Repair Stories

DIY Christmas Lights

‘Twas the night before Christmas, when all over the house
The lights were flashing like crazy, thanks to Carl Friedrich Gauss.

Here at iFixit, we’re natural tinkerers, tweakers, and fixers. Many of us spend our free time on side projects and activities which could only be described to normal people as “crazy” or “insane”. Mine happens to bring Christmas cheer to local family and friends, so I thought I’d share it with all of you this year as well. And it probably falls into the “crazy” category.

The Christmas lights I’ve put up at my parents house for the past few years would make Clark Griswold proud. Yes, it’s one of those displays where the lights flash in sync with the music.

Now I could have gone out and purchased an off-the-shelf solution (like a Light-O-Rama system), but that’s just not how I roll. It would be way more fun to build this thing myself! So back in fall of 2008, armed with nothing more than a bit of money and a half-complete bachelors degree in Computer Engineering, I set off to build my own animated Christmas lights show.

Like all good engineers, I started by doing research. Lots and lots of research. I had plenty of experience building digital systems that ran on DC power at a friendly 5 volts, but controlling 32 channels of Christmas lights running on 120V AC power was new to me, and the last thing I wanted to do was burn down my parents’ house for Christmas.

After reading a few scattered articles I’d found around the web, I stumbled upon the Do It Yourself Christmas forums. DIY Christmas is a place for light show tinkerers to meet up, share experiences, and provide tips on everything from hardware controllers to sequencing music. These were my kind of people!

I opted to design my own controller rather than get in on a group-buy for an existing design. To save time, I decided to piggy back on the FPGA board I’d already learned how to use in school. I just needed to design a peripheral board that would let me control 32 channels of lights.

DIY Christmas lights peripheral board

The FPGA board on the left receives lighting information from a computer via the serial cable for each of the 32 channels. Each channel is represented by a single byte, where 0-255 represents 0% – 100% brightness. After decoding each channel, it controls 32 outputs which travel over to the board on the right. For each of the 32 channels, the board on the right will show its status on an LED and send it out to the yard over a standard Cat 5 Ethernet cable.

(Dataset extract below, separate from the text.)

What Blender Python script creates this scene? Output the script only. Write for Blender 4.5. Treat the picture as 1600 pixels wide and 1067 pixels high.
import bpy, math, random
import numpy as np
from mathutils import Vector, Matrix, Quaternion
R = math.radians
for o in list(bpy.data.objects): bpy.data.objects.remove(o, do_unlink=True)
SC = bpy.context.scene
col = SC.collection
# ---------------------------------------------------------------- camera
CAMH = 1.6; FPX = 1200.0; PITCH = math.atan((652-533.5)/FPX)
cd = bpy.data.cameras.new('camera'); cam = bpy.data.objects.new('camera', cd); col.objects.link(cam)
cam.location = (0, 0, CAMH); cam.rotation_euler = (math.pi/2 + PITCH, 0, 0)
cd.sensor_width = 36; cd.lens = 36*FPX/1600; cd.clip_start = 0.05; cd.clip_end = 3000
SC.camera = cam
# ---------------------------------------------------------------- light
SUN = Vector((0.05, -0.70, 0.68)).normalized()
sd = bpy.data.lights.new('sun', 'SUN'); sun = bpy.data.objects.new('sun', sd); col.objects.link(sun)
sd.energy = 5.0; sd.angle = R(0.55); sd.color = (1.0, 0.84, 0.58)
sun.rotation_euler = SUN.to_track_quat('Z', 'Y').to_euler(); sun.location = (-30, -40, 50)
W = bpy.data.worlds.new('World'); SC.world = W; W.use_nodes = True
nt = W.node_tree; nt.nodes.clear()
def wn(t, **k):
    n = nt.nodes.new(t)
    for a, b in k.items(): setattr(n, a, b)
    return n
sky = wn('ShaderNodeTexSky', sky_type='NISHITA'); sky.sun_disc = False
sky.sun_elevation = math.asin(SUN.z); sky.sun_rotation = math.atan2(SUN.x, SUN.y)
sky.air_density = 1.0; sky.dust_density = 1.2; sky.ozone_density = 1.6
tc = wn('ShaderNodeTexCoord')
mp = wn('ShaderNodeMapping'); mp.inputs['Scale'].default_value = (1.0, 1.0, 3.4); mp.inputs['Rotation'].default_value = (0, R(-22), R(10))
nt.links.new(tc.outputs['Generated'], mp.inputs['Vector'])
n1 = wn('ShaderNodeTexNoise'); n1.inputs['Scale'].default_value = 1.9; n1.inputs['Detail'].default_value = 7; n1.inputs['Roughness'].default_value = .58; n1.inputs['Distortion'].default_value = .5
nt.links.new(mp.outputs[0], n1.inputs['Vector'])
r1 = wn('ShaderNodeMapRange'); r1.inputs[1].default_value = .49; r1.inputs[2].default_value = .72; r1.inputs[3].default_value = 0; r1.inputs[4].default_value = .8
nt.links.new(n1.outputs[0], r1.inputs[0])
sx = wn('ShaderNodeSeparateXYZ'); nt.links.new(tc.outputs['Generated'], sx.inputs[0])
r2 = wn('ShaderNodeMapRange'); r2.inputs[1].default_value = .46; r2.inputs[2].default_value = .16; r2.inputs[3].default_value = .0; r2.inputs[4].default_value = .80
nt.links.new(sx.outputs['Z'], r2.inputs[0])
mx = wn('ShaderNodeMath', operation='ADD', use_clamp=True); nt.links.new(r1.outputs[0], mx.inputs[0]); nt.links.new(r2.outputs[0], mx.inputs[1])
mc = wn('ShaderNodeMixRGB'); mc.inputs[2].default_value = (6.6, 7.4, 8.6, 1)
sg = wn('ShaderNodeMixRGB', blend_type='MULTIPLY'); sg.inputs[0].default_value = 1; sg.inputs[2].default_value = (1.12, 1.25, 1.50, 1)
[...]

That bridge board in the middle? That’s a painful reminder that no matter how rushed you are to get something done, you should always double check things you use from the internet. I happened to find a PCB design for the large connector that someone had been kind enough to post on their blog, which saved me a lot of design time because that connector has 50 pins on it. Unfortunately, the original author had connected all the pins backwards, so pin 1 was actually pin 50, pin 2 was actually pin 49, and so on. That bridge board was something I threw together quickly to reverse all the pins on the connector.

Connector for DIY Christmas lights

Out in the yard, there are 8 electrical gang boxes, each of which has four outlets. These four outlets are individually controlled by the four channels that come in over the Ethernet cable. The power itself doesn’t come over the Ethernet cable, though. The Cat 5 wire inside is so tiny that it can’t handle powering the lights, so there’s a small board inside each gang box called a solid state relay.

DIY Christmas lights

The control signal over Ethernet is just 5V and a couple milliamps. This needs to switch 120V at several amps, depending on how many strands of lights I have plugged into the outlet. This calls for a relay, which is basically just an electronically-controlled switch. When my low-voltage control electronics trigger the relay, it opens the floodgates for the wall socket power to come through. This lets you control big-power things with small-power electronics.

An important part of this setup are those tiny square black chips in the picture. Those are opto-isolators, and they’re pretty clever little chips. The last thing I want is a stray power surge in my high-voltage circuits to get into my low-voltage circuits, because that would most certainly destroy a lot of expensive electronics. Those chips allow you to keep the two sides safely isolated. When the low-voltage side triggers the opto-isolator, it turns on a tiny LED inside the chip. That LED triggers a photodetector, which turns on the high-voltage side of the circuit. The two circuits are linked, but completely electrically isolated from each other. Cool beans!

The last piece of the puzzle is sequencing the lights to music. Thanks to the hard work of a fellow DIYer,  Vixen is freely available software for doing just that . It even has a plug-in system if you want to make it run your own custom-built controllers, like I did.

It’s been a lot of work getting the display up and running. Sourcing parts, designing logic boards, writing embedded control software, plugging in all the lights, and sequencing the show certainly takes quite a time commitment, but seeing the smiles on peoples faces when they watch it makes all the work well worth the effort every year.

From our epilepsy-inducing houses to yours, have a very happy holidays and a wonderful new year!

But I heard him exclaim, as he drove out of sight
Merry Christmas to all, and to all some bright lights.